Cio’ nondimeno la culpa in vigilando da parte del titolare dell’impresa sul fatto dei propri dipendente che abbia posto in essere una condotta di abbandono dei rifiuti, cosi’ come viene ipotizzato nel capo di imputazione nei confronti dell’odierna ricorrente, postula pur sempre un accertamento pieno dell’eventuale contenuto attivo, partecipativo o omissivo, della condotta contestata alla legale rappresentante della societa’. Occorre in altri termini, affinche’ possa ritenersi la responsabilita’ concorrente del titolare dell’impresa, non costituente un’ipotesi di responsabilita’ oggettiva, accertare che la condotta incriminata non sia frutto di una autonoma iniziativa dei lavoratori contro le direttive e ad insaputa dei datori di lavoro, specie allorquando la condotta sia stata posta in essere, come nel caso di specie, dall’autista della societa’, di cui l’imputata era la legale rappresentante, nel mentre si trovava da solo alla guida del mezzo, su cui erano state caricate le acque provenienti dalla molitura delle olive, svernandole lungo il tragitto sulla pubblica via. La circostanza che il dipendente abbia affermato nell’immediatezza del fatto di aver contravvenuto, per ridurre i tempi di lavoro, agli ordini impartitigli dal datore di lavoro secondo cui avrebbe dovuto trasportare i reflui nei terreni deputati allo spandimento, cosi’ come riportato dai verbalizzanti, lascia di per se’ emergere un ragionevole dubbio sul concorso della ricorrente nel reato in contestazione, che il giudice di merito non risulta proprio essersi posto. Nessun accertamento risulta essere stato posto in essere dal Tribunale pugliese che ha, invece, ritenuto la responsabilita’ dell’imputata semplicemente menzionando l’articolo 40 c.p., come se dalla norma discendesse una responsabilita’ in automatico in capo alla titolare dell’impresa che peraltro risultava munita, circostanza di cui da atto la stessa sentenza, di autorizzazione allo spandimento delle acque e che pertanto non poteva avere un interesse concreto all’abbandono incontrollato di dette acque, non essendosi dimostrato che a cio’ corrispondesse un risparmio di spesa o di tempo per la necessita’ di impiegare il dipendente in altre mansioni.

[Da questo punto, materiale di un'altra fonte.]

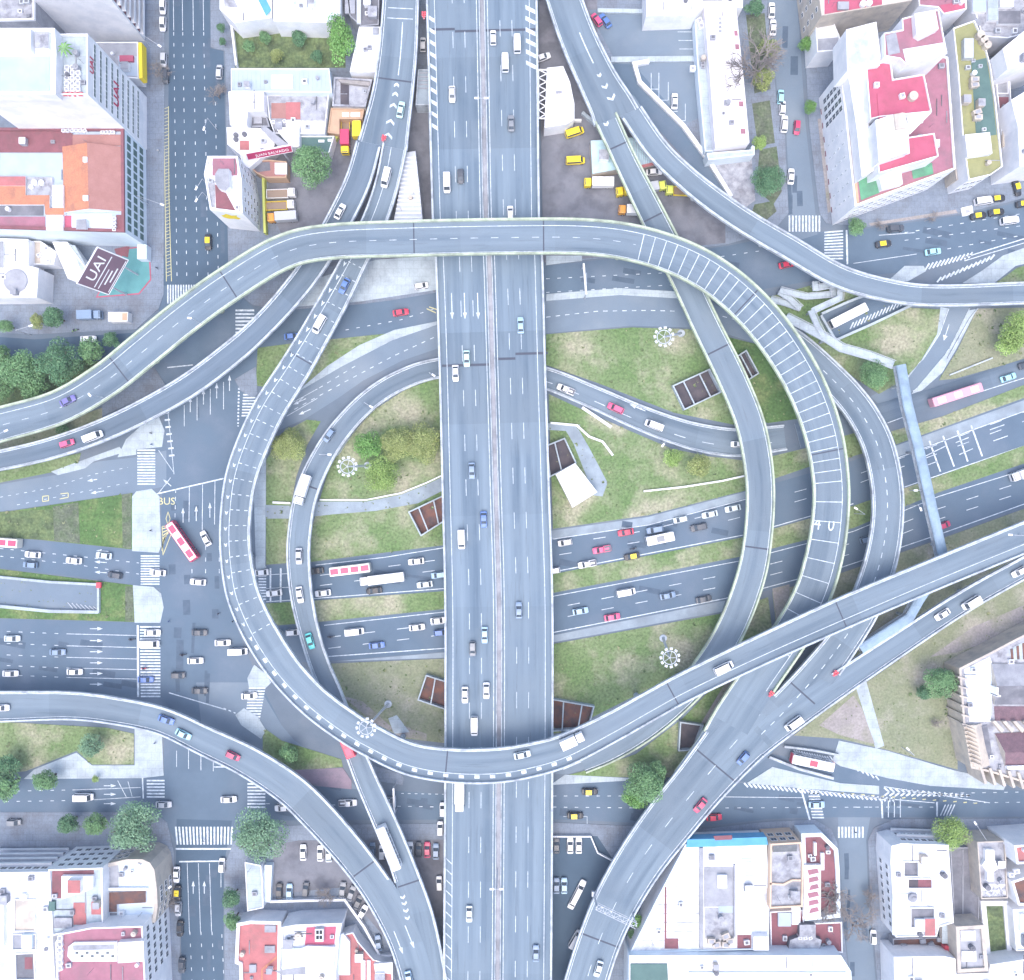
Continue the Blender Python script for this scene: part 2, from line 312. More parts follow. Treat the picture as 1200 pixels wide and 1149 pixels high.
pave([(330, 340), (440, 305), (512, 300), (512, 340), (420, 354), (332, 361)], m_pave_light, name='plaza', z=PV+.008)
pave([(640, 300), (682, 300), (682, 306), (640, 311)], m_pave_light, name='plaza', z=PV+.009)

GR = .10
LAWNS = []
def grass(poly, m=None, z=GR): CNT[0] += 1; LAWNS.append((px(poly), z+.004*(CNT[0] % 4))); return tag(slab('lawn', poly, z+.004*(CNT[0] % 4), m or m_grass), kind='structure')
grass([(521, 440), (475, 457), (432, 485), (402, 518), (387, 545), (375, 585), (364, 625), (362, 659), (521, 639)])
grass([(302, 408), (340, 403), (455, 391), (421, 405), (384, 429), (345, 461), (300, 452)])
grass([(312, 662), (312, 540), (330, 508), (360, 492), (376, 494), (360, 522), (347, 560), (340, 600), (337, 660)])
grass([(308, 852), (330, 868), (400, 890), (402, 899), (345, 903), (308, 880)])
grass([(385, 778), (521, 772), (521, 871), (470, 865), (430, 845), (395, 815)], m_grass_dry)
for poly in ([(300, 708), (370, 704), (520, 693), (648, 673), (875, 629), (1000, 593), (1090, 562), (1240, 508), (1240, 530), (1100, 577), (1000, 619), (865, 653), (648, 695), (520, 714), (373, 729), (326, 733)],):
    grass(poly, m_grass)
grass([(640, 392), (740, 384), (807, 386), (832, 394), (850, 440), (870, 500), (790, 484), (700, 449), (640, 428)])
grass([(852, 395), (900, 407), (925, 430), (944, 490), (900, 496), (885, 492)], m_grass_green)
grass([(643, 462), (686, 482), (740, 506), (787, 526), (830, 535), (872, 540), (878, 574), (760, 604), (648, 620)])
grass([(900, 536), (950, 524), (955, 545), (905, 562)])
grass([(1044, 506), (1105, 488), (1240, 436), (1240, 452), (1050, 521)])
grass([(955, 520), (1020, 503), (1024, 512), (1024, 528), (960, 546)])
grass([(648, 755), (846, 719), (900, 700), (905, 740), (800, 790), (735, 820), (660, 858), (648, 860)])
grass([(905, 694), (985, 672), (1102, 632), (1240, 582), (1240, 600), (1100, 655), (1000, 698), (910, 738)], m_grass_dry)
grass([(664, 909), (701, 899), (745, 884), (800, 842), (870, 770), (830, 850), (785, 911), (740, 911)])
grass([(1000, 735), (1100, 690), (1240, 630), (1240, 640), (1130, 690), (1050, 742), (975, 792), (940, 792)], m_grass_dry)
grass([(930, 862), (968, 832), (1041, 782), (1127, 721), (1240, 655), (1240, 760), (1122, 778), (1122, 902), (1040, 879), (985, 866)], m_grass_dry)
grass([(895, 350), (960, 332), (1000, 342), (1050, 360), (1104, 363), (1098, 392), (1078, 424), (1060, 445), (1030, 462), (1000, 442), (960, 408), (935, 380)])
grass([(1145, 362), (1240, 360), (1240, 410), (1120, 444), (1100, 446), (1122, 410)], m_grass_dry)
grass([(1170, 330), (1192, 314), (1240, 302), (1240, 345), (1150, 345)])
grass([(-60, 606), (0, 601), (155, 578), (155, 644), (0, 628), (-60, 621)], m_grass_green)
grass([(-60, 661), (0, 667), (156, 686), (158, 729), (-60, 723)], m_grass_green)
grass([(-60, 556), (0, 553), (95, 531), (92, 544), (70, 552), (0, 566), (-60, 572)])
grass([(-60, 846), (0, 846), (125, 853), (157, 860), (157, 896), (108, 896), (90, 880), (30, 904), (-60, 911)])
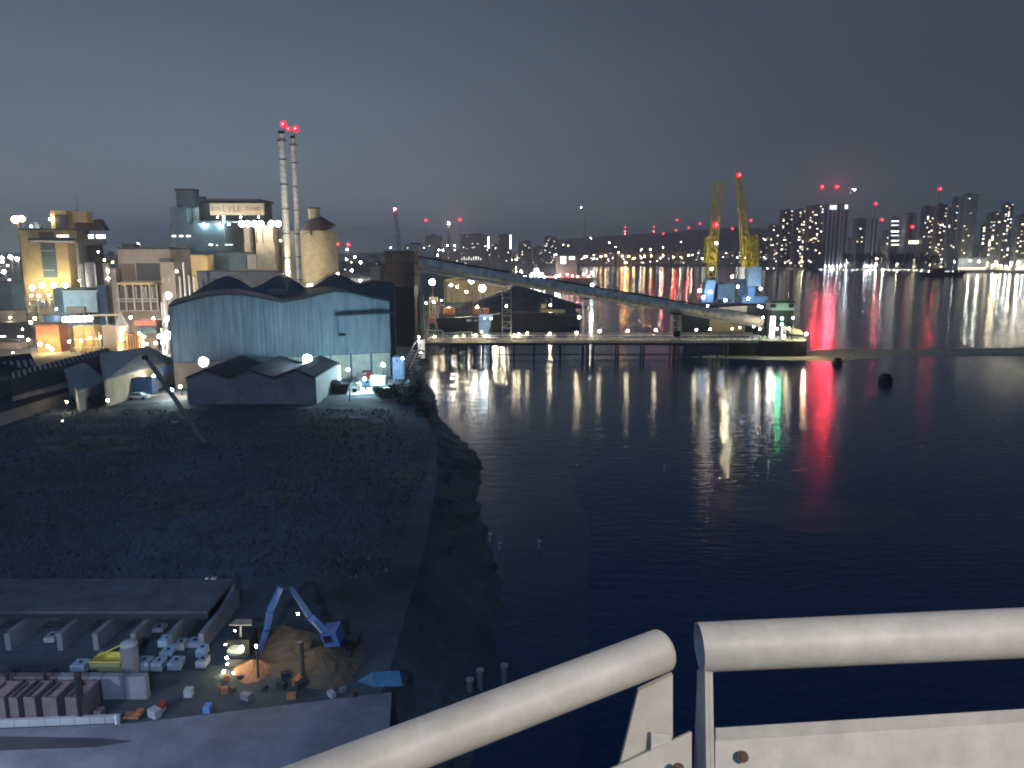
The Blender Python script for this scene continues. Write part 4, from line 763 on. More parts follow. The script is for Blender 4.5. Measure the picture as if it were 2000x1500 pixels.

In mancanza di risultanze istruttorie comprovanti il suo concorso nel reato in contestazione, si impone in conclusione, a norma dell’articolo 530 c.p.p., l’assoluzione dell’imputata per non aver commesso il fatto. La sentenza impugnata deve essere pertanto annullata senza rinvio limitatamente alla posizione di costei.
P.Q.M.
Annulla senza rinvio la sentenza impugnata limitatamente alla posizione di (OMISSIS) per non aver commesso il fatto.